Ahead of the second leg of the Western Conference Semifinals of the Audi 2017 MLS Cup Playoffs on Thursday (7:30 p.m. PT; FS1, FOX Deportes, KIRO Radio 97.3 FM, El Rey 1360 AM) between the Seattle Sounders and Vancouver Whitecaps, SoundersFC.com caught up with Herculez Gomez. The former Sounders forward, who won MLS Cup with Seattle last season, played professionally for 15 seasons in MLS and Mexico’s Liga MX. He retired after last season and currently works as an ESPN broadcast analyst. (NOTE: This interview has been condensed and edited for clarity.)
How different or similar is this Sounders team to the one you were a part of last year?
It’s completely different. This current team didn’t have to deal with the same adversity that the Sounders team I was a part of had to deal with. That can be a good and bad thing. It’s good because you don’t have to carry that baggage with you. You proved you were a better team throughout the regular season, so that should give you some confidence.
But at the other end of that, that adversity you go through as a team, those bonding moments as a team, those are moments that if you can come out the other side, you’re better for it. I don’t know how many moments this Seattle team has had this season, but definitely that wave of momentum that we went through last year, the way everything happened, the “us versus them” mentality, it carried us through toward the end of the season and through the playoffs. You see how dangerous a team with momentum and belief can be in the playoffs.
What did you learn from the first leg?
I think the Sounders played the way they wanted to and got the result they wanted. Vancouver, for being a home team, you have to press the issue. It doesn’t matter what you think of the two-legged home-and-away, road-goal playoff system, if you’re the home team, there has to be an onus on you to go out there and at least try to get a result. Seattle was under no pressure or obligation to go out there and be the one to press the issue. Vancouver had to be the one to create opportunities and have possession on the ball and be the one to dictate the pace of the game.
Seattle, give them credit, what they wanted to achieve on paper, they did. It showed me that Head Coach Brian Schmetzer gets what the playoffs are about. Schmetzer gets how to frustrate and disrupt other teams like we did last season. Carl Robinson is a good coach, he’s done great things with the Vancouver Whitecaps, but this is a team that hasn’t been there, hasn’t done that, and that was on display in the first leg.
If you’re Brian Schmetzer, what’s your game plan for Thursday evening?

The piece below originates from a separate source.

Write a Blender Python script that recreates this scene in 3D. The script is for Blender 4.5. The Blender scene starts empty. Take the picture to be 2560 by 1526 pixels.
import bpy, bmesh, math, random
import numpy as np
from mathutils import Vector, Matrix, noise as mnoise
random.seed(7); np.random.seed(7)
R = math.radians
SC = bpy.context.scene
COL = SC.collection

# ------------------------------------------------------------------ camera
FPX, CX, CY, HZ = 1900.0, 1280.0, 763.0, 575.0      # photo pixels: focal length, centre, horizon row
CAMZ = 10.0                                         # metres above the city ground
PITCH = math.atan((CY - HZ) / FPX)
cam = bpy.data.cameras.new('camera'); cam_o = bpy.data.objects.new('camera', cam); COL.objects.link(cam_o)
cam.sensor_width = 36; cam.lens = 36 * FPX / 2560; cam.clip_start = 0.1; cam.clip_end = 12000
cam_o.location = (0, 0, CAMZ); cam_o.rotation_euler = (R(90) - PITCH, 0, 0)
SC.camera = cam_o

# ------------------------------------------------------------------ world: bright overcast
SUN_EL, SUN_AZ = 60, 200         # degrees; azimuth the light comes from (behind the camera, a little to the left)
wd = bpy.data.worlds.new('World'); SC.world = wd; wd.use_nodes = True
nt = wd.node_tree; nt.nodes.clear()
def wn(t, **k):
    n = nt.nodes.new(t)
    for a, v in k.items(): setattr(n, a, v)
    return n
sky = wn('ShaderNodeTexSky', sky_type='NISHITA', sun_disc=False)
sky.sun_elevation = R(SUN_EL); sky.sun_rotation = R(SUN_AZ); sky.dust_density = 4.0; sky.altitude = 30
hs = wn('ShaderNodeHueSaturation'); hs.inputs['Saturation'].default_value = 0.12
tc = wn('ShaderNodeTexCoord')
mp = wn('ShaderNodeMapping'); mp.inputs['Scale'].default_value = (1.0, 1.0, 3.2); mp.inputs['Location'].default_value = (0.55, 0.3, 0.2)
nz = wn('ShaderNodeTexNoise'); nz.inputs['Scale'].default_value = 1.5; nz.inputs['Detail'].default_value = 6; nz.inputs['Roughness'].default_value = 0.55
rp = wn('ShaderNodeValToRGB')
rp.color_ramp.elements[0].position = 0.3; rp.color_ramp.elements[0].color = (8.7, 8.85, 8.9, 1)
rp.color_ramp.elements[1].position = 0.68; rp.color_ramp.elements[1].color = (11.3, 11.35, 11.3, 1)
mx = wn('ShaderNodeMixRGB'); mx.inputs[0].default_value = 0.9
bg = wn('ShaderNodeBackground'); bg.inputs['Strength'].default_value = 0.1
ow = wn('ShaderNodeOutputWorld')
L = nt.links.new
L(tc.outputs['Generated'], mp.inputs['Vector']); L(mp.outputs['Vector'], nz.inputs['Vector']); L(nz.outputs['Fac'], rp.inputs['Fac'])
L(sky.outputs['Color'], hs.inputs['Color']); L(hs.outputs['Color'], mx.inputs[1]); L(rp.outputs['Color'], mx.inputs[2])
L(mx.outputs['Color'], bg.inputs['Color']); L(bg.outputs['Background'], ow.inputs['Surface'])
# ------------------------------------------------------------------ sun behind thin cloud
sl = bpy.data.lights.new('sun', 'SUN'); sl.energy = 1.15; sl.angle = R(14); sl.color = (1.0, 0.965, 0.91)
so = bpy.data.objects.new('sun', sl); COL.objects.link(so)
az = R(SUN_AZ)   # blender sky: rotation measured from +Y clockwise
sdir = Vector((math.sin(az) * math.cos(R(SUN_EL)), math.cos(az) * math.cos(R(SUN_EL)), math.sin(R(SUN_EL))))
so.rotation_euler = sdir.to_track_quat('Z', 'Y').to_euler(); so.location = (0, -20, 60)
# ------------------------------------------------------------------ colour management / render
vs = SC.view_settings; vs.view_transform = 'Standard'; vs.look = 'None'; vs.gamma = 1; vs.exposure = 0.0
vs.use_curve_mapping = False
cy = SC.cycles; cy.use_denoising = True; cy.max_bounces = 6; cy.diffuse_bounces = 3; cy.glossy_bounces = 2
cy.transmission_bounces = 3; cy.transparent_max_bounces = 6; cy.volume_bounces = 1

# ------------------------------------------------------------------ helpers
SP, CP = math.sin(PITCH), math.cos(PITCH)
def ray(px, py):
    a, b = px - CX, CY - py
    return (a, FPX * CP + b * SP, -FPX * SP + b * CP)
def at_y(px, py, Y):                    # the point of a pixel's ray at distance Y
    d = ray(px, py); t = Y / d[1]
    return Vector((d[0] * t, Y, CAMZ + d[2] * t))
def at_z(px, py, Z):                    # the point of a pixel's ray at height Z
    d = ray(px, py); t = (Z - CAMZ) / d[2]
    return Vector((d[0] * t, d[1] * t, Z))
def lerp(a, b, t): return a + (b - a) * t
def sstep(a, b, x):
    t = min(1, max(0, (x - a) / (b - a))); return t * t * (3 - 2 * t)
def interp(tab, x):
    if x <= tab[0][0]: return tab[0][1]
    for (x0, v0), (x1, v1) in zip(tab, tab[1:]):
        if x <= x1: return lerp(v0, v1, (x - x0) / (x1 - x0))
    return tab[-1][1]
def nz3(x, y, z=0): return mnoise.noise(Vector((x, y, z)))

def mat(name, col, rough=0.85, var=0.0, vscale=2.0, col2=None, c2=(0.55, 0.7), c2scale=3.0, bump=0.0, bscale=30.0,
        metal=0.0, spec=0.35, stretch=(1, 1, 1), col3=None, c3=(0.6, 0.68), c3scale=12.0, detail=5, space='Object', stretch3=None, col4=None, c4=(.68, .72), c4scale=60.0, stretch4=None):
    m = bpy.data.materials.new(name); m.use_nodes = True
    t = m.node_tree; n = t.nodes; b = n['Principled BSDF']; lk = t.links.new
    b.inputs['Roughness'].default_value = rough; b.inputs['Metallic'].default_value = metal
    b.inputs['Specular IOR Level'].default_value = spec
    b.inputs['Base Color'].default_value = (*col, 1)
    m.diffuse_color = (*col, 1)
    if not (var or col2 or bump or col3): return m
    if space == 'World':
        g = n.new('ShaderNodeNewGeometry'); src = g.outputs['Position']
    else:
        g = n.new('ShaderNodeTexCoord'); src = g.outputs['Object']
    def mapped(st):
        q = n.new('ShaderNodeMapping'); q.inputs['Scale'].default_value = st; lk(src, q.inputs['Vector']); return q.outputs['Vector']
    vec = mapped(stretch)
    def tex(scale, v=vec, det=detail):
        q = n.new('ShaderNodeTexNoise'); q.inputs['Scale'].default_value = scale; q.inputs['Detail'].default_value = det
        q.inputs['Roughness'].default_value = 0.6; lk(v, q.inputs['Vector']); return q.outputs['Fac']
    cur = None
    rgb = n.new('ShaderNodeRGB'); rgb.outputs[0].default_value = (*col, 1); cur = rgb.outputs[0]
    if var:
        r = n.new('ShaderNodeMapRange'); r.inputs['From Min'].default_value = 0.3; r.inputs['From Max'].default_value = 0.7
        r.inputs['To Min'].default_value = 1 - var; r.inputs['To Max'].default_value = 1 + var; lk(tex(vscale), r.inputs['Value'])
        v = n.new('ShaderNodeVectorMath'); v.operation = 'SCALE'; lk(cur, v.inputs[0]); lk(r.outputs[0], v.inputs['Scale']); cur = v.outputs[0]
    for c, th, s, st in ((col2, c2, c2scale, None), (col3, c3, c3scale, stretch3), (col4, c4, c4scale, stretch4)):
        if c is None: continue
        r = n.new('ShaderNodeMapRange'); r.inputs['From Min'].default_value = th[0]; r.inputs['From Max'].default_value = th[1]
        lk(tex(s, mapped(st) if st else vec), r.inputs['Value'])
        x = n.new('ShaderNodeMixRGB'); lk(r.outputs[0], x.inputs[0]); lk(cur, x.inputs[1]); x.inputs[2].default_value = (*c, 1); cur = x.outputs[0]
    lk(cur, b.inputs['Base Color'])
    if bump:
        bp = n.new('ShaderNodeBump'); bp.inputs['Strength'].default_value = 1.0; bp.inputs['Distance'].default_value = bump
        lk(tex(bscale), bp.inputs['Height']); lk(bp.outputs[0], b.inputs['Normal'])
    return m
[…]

You can’t leave Vancouver hanging around, you have to go for the jugular. This is a team that’s proven they’re a very good road team in the West. If Yordy Reyna is on the field, or Cristian Techera or Nicolás Mezquida or Fredy Montero, you can’t for one second think that what you did in the first leg is going to carry you forward enough for you to be going through on a 1-0 win. You can’t leave this team hanging around especially with how dangerous they are on set pieces. This team can hurt you in so many different ways. Say what you want about how unconvincing they were in the first leg, this Vancouver team is sneaky good.

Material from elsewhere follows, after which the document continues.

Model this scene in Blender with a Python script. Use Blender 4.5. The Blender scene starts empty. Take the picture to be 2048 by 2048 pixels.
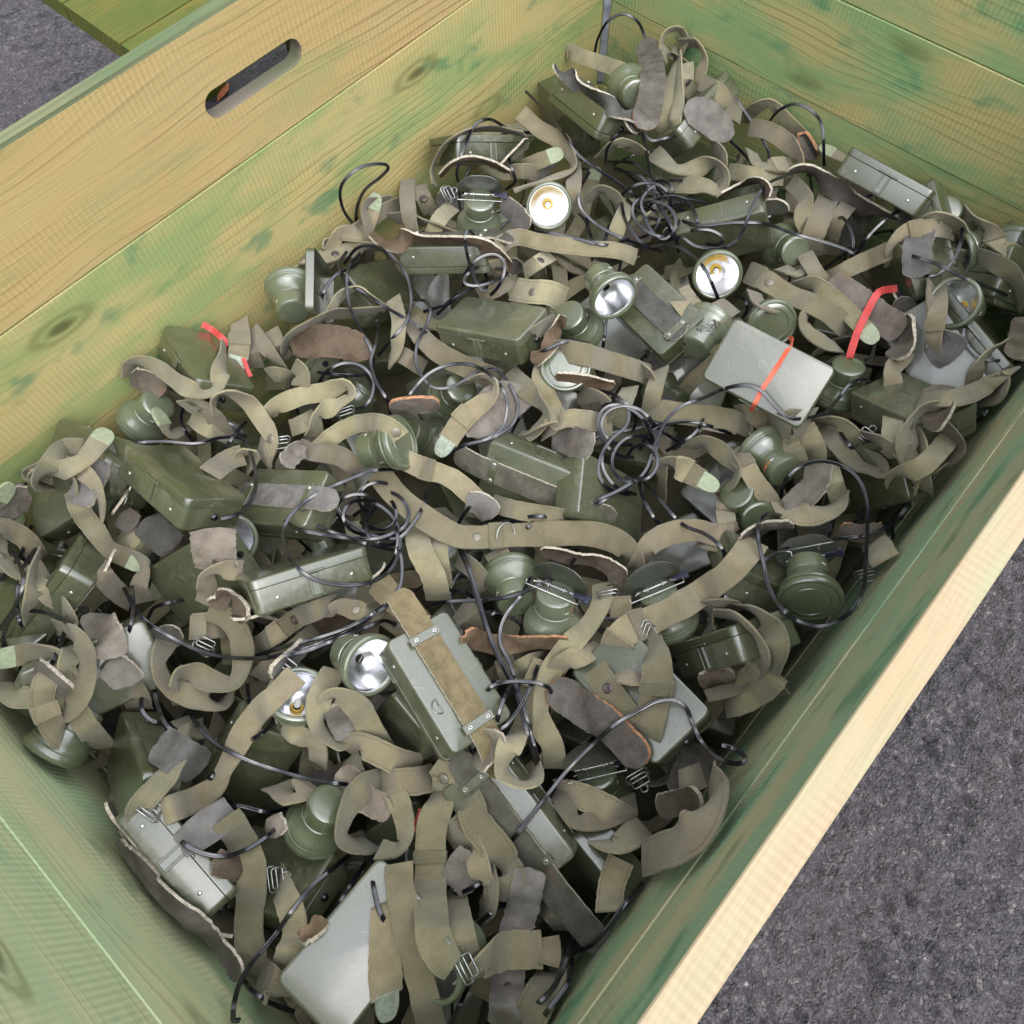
import bpy, bmesh, math, random
from math import sin, cos, pi, radians, sqrt
from mathutils import Vector, Matrix, noise
from mathutils.bvhtree import BVHTree
from mathutils.geometry import tessellate_polygon

SC = bpy.context.scene
COL = SC.collection
# ---------------------------------------------------------------- camera, world, sun, exposure
HC = 0.56                                  # eye height above the rim of the crate (rim is z = 0)
ROWS = ((0.66466, -0.74684, -0.02154), (-0.68393, -0.59656, -0.41995), (0.30078, 0.29386, -0.90729))
FPX = 1558.18
cam_d = bpy.data.cameras.new('camera'); cam = bpy.data.objects.new('camera', cam_d); COL.objects.link(cam)
r0, r1, r2 = [Vector(r) for r in ROWS]
m = Matrix.Identity(4)
for i in range(3):
    m[i][0] = r0[i]; m[i][1] = -r1[i]; m[i][2] = -r2[i]
m[0][3], m[1][3], m[2][3] = 0, 0, HC
cam.matrix_world = m
cam_d.sensor_width = 36; cam_d.lens = FPX / 2048 * 36
cam_d.clip_start = 0.02; cam_d.clip_end = 200
cam_d.dof.use_dof = False
SC.camera = cam

SUN_EL, SUN_AZ = 60, 205
w = bpy.data.worlds.new('World'); SC.world = w; w.use_nodes = True
nt = w.node_tree; nt.nodes.clear()
sky = nt.nodes.new('ShaderNodeTexSky'); sky.sky_type = 'NISHITA'; sky.sun_disc = False
sky.sun_elevation = radians(SUN_EL); sky.sun_rotation = radians(SUN_AZ)
sky.air_density = 1.0; sky.dust_density = 4.0; sky.ozone_density = 1.0
hs = nt.nodes.new('ShaderNodeHueSaturation'); hs.inputs['Saturation'].default_value = 0.42
bg = nt.nodes.new('ShaderNodeBackground'); bg.inputs['Strength'].default_value = 0.15
wo = nt.nodes.new('ShaderNodeOutputWorld')
# overcast: the clear-sky colours are washed into an even cloud layer, brightest overhead
tcw = nt.nodes.new('ShaderNodeTexCoord'); spw = nt.nodes.new('ShaderNodeSeparateXYZ'); mrw = nt.nodes.new('ShaderNodeMapRange'); cbw = nt.nodes.new('ShaderNodeMix'); cbw.data_type = 'RGBA'
mxw = nt.nodes.new('ShaderNodeMix'); mxw.data_type = 'RGBA'; mxw.inputs[0].default_value = .72
nt.links.new(tcw.outputs['Generated'], spw.inputs[0]); nt.links.new(spw.outputs[2], mrw.inputs[0])
myw = nt.nodes.new('ShaderNodeMapRange'); myw.interpolation_type = 'SMOOTHSTEP'; nt.links.new(spw.outputs[1], myw.inputs[0])   # sky dimmed beyond the far wall, shaped to steer glare on the tins
for i_, v_ in zip((1, 2, 3, 4), (.05, .50, 1.0, .14)): myw.inputs[i_].default_value = v_
muw = nt.nodes.new('ShaderNodeMath'); muw.operation = 'MULTIPLY'; nt.links.new(mrw.outputs[0], muw.inputs[0]); nt.links.new(myw.outputs[0], muw.inputs[1]); nt.links.new(muw.outputs[0], cbw.inputs[0])
mrw.interpolation_type = 'SMOOTHSTEP'; mrw.inputs[1].default_value = .12; mrw.inputs[2].default_value = .72
cbw.inputs[6].default_value = (1.6, 1.65, 1.7, 1); cbw.inputs[7].default_value = (16.6, 17.2, 18.6, 1)
nt.links.new(sky.outputs[0], hs.inputs['Color']); nt.links.new(hs.outputs[0], mxw.inputs[6]); nt.links.new(cbw.outputs[2], mxw.inputs[7]); nt.links.new(mxw.outputs[2], bg.inputs['Color']); nt.links.new(bg.outputs[0], wo.inputs['Surface'])
sd = bpy.data.lights.new('sun', 'SUN'); sd.energy = 0.9; sd.angle = radians(40); sd.color = (1, .96, .9)
so = bpy.data.objects.new('sun', sd); COL.objects.link(so)
az = radians(SUN_AZ)                        # nishita: rotation measured from +Y towards +X
d = Vector((sin(az) * cos(radians(SUN_EL)), cos(az) * cos(radians(SUN_EL)), sin(radians(SUN_EL))))
so.rotation_euler = d.to_track_quat('Z', 'Y').to_euler()
SC.render.engine = 'CYCLES'
SC.view_settings.view_transform = 'Standard'; SC.view_settings.look = 'None'
SC.view_settings.gamma = 1; SC.view_settings.exposure = 0.62
try: SC.cycles.max_bounces = 6; SC.cycles.diffuse_bounces = 2
except Exception: pass

# ---------------------------------------------------------------- materials
def newmat(name):
    mt = bpy.data.materials.new(name); mt.use_nodes = True
    n = mt.node_tree; n.nodes.clear()
    out = n.nodes.new('ShaderNodeOutputMaterial'); b = n.nodes.new('ShaderNodeBsdfPrincipled')
    n.links.new(b.outputs[0], out.inputs[0])
    return mt, n, b
class G:
    """tiny node-graph helper"""
    def __init__(s, n): s.n = n
    def node(s, t, **k):
        x = s.n.nodes.new(t)
        for a, v in k.items(): setattr(x, a, v)
        return x
    def put(s, sock, v):
        if hasattr(v, 'is_output') or isinstance(v, bpy.types.NodeSocket): s.n.links.new(v, sock)
        elif isinstance(v, tuple) and len(v) == 3 and sock.type == 'RGBA': sock.default_value = (*v, 1)
        else: sock.default_value = v
    def math(s, op, a, b=0.0, c=None):
        x = s.node('ShaderNodeMath', operation=op); s.put(x.inputs[0], a); s.put(x.inputs[1], b)
        if c is not None: s.put(x.inputs[2], c)
        return x.outputs[0]
    def mix(s, f, a, b, mode='MIX'):
        x = s.node('ShaderNodeMix', data_type='RGBA', blend_type=mode); s.put(x.inputs[0], f); s.put(x.inputs[6], a); s.put(x.inputs[7], b)
        return x.outputs[2]
    def noise(s, vec, scale, detail=3, rough=.5, dist=0):
        x = s.node('ShaderNodeTexNoise'); s.put(x.inputs['Vector'], vec); x.inputs['Scale'].default_value = scale
        x.inputs['Detail'].default_value = detail; x.inputs['Roughness'].default_value = rough; x.inputs['Distortion'].default_value = dist
        return x.outputs[0]
    def ramp(s, f, lo, hi, a=0.0, b=1.0):
        x = s.node('ShaderNodeMapRange', interpolation_type='SMOOTHSTEP'); s.put(x.inputs[0], f)
        for i, v in zip((1, 2, 3, 4), (lo, hi, a, b)): x.inputs[i].default_value = v
        return x.outputs[0]
    def vec(s, x_, y_, z_=0.0):
        x = s.node('ShaderNodeCombineXYZ')
        for i, v in enumerate((x_, y_, z_)): s.put(x.inputs[i], v)
        return x.outputs[0]
    def sep(s, v):
        x = s.node('ShaderNodeSeparateXYZ'); s.put(x.inputs[0], v); return x.outputs
    def vmath(s, op, a, b):
        x = s.node('ShaderNodeVectorMath', operation=op); s.put(x.inputs[0], a); s.put(x.inputs[1], b); return x.outputs[0]
    def objco(s):
        """object coordinates shifted by the object's own random number, so no two copies match"""
        t = s.node('ShaderNodeTexCoord'); o = s.node('ShaderNodeObjectInfo')
        r = s.math('MULTIPLY', o.outputs['Random'], 37.0)
        return s.vmath('ADD', t.outputs['Object'], s.vec(r, r, r)), o.outputs['Random']
    def uv(s):
        t = s.node('ShaderNodeTexCoord'); return t.outputs['UV']
    def bump(s, b, h, dist, strength=1.0, chain=None):
        x = s.node('ShaderNodeBump'); s.put(x.inputs['Height'], h); x.inputs['Distance'].default_value = dist; x.inputs['Strength'].default_value = strength
        if chain is not None: s.put(x.inputs['Normal'], chain)
        if b is not None: s.put(b.inputs['Normal'], x.outputs[0])
        return x.outputs[0]

def wood(name, light, dark, green, gamt, tealamt, knot=(.10, .06, .03)):
    mt, n, b = newmat(name); g = G(n)
    s = g.sep(g.uv()); u, v = s[0], s[1]
    # knots
    kv = g.vec(g.math('MULTIPLY', u, 2.6), g.math('MULTIPLY', v, 7.5))
    vo = g.node('ShaderNodeTexVoronoi', feature='F1'); g.put(vo.inputs['Vector'], kv); vo.inputs['Scale'].default_value = 1
    kd = g.math('SUBTRACT', vo.outputs['Distance'], g.math('MULTIPLY', g.noise(kv, 5, 2), .08))
    near = g.ramp(kd, 0.0, .45, 1, 0)
    wv = g.math('ADD', v, g.math('MULTIPLY', g.noise(g.vec(g.math('MULTIPLY', u, 2.2), g.math('MULTIPLY', v, 7)), 1, 2), .05))
    wv = g.math('ADD', wv, g.math('MULTIPLY', near, .018))
    fine = g.noise(g.vec(g.math('MULTIPLY', u, 9), g.math('MULTIPLY', wv, 420)), 1, 4, .65)
    rings = g.math('SINE', g.math('ADD', g.math('MULTIPLY', wv, 480), g.math('MULTIPLY', g.noise(g.vec(g.math('MULTIPLY', u, 3), g.math('MULTIPLY', v, 10)), 1, 2), 5)))
    rings = g.ramp(rings, .35, 1, 0, 1)
    ringmask = g.ramp(g.noise(g.vec(g.math('MULTIPLY', u, 1.5), g.math('MULTIPLY', v, 14)), 1, 2), .40, .62)
    grain = g.math('ADD', g.math('MULTIPLY', fine, .65), g.math('MULTIPLY', g.math('MULTIPLY', rings, ringmask), .40))
    c = g.mix(g.ramp(grain, .15, .85), light, dark)
    blot = g.ramp(g.noise(g.vec(g.math('MULTIPLY', u, 5), g.math('MULTIPLY', v, 9)), 1, 3), .3, .7)
    c = g.mix(g.math('MULTIPLY', blot, .30), c, (light[0] * 1.05, light[1] * .82, light[2] * .72))
    gm = g.ramp(g.noise(g.vec(g.math('MULTIPLY', u, 4.1), g.math('MULTIPLY', v, 11), 3.0), 1, 4, .6), .62 - gamt * .4, .80 - gamt * .25)
    c = g.mix(g.math('MULTIPLY', gm, min(1, .55 + gamt * .45)), c, green)
    # dark streaks of stain following the grain
    st = g.ramp(g.noise(g.vec(g.math('MULTIPLY', u, 6), g.math('MULTIPLY', wv, 90), 5.0), 1, 4, .6), .52, .75)
    c = g.mix(g.math('MULTIPLY', st, .35), c, (green[0] * .62, green[1] * .72, green[2] * .6))
    te = g.ramp(g.noise(g.vec(g.math('MULTIPLY', u, 9), g.math('MULTIPLY', v, 16), 9.0), 1, 3, .6), .70 - tealamt * .16, .80 - tealamt * .1)
    c = g.mix(g.math('MULTIPLY', te, .62), c, (.035, .20, .105))
    # saw marks across the grain
    sw = g.math('SINE', g.math('ADD', g.math('MULTIPLY', u, 860), g.math('MULTIPLY', g.noise(g.vec(u, g.math('MULTIPLY', v, 2)), 3, 1), 7)))
    sm = g.ramp(g.noise(g.vec(g.math('MULTIPLY', u, 3), g.math('MULTIPLY', v, 8), 7.0), 1, 2), .4, .65)
    swm = g.math('MULTIPLY', sw, sm)
    c = g.mix(g.ramp(swm, -1, 1, 0, .20), c, (.16, .15, .08))
    # knots last
    c = g.mix(g.ramp(kd, .02, .065, .92, 0), c, knot)
    c = g.mix(g.math('MULTIPLY', g.ramp(kd, .05, .085, 0, .5), g.ramp(kd, .085, .13, 1, 0)), c, (.16, .12, .05))
    c = g.mix(g.ramp(kd, .06, .24, .22, 0), c, (green[0] * .5, green[1] * .7, green[2] * .5))
    g.put(b.inputs['Base Color'], c); b.inputs['Roughness'].default_value = .72
    b.inputs['Specular IOR Level'].default_value = .3
    h = g.math('ADD', g.math('MULTIPLY', grain, 1.0), g.math('MULTIPLY', swm, .35))
    g.bump(b, h, .0009, .8)
    return mt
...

How much will Clint Dempsey’s presence influence the match?
Clint is a guy who doesn’t need a whole lot to make something happen. In between the lines, in tight spaces, where it’s very difficult to operate or try to get anything going forward, he can have one of those flashes of individual brilliance that can be the difference for an assist or a goal. Those are the players who are special players. He’s a difference maker.
What are players’ mindsets or mentalities heading into a win-or-go-home match?

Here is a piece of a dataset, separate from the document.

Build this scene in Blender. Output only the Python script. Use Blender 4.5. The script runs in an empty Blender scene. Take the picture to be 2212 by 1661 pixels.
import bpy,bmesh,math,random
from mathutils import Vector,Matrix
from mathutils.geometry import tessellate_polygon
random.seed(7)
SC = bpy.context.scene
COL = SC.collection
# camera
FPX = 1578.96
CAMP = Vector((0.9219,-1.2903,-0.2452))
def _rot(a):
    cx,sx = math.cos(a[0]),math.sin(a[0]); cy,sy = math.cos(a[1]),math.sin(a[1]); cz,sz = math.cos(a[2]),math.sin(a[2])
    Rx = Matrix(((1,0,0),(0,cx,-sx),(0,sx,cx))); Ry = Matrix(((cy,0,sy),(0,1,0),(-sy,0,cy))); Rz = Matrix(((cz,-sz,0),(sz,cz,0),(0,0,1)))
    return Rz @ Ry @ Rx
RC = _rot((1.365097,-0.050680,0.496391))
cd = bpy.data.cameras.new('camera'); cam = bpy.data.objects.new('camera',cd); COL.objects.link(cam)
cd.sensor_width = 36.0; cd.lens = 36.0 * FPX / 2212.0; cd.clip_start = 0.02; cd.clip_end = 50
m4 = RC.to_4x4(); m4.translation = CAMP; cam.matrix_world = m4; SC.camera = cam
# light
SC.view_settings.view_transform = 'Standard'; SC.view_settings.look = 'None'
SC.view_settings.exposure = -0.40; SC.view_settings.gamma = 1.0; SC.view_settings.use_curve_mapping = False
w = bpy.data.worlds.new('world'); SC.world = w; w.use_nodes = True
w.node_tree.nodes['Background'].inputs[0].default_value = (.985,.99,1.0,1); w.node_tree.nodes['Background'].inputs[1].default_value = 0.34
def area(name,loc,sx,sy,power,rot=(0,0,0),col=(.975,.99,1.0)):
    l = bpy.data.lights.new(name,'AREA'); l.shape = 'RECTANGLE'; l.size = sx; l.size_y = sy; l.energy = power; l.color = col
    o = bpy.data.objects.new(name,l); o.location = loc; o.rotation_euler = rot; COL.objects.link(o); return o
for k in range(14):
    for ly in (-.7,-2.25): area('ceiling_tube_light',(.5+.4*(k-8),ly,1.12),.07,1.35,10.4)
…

There are two types of players. There are players who know what this is about and the onus is on them. They want that pressure, they want that moment, they want to try things. And then there’s the type of player who doesn’t want to make a mistake. Throughout the playoffs, you get to see which players are which. If you have enough of those first players, you’re going to win.
The mindset should be for any player should be, I’ve gotten this far with what I’ve been doing and I need to continue doing it, not change my ways, not play not to make a mistake. That should be the mindset. You don’t change because you’re scared or you’re afraid.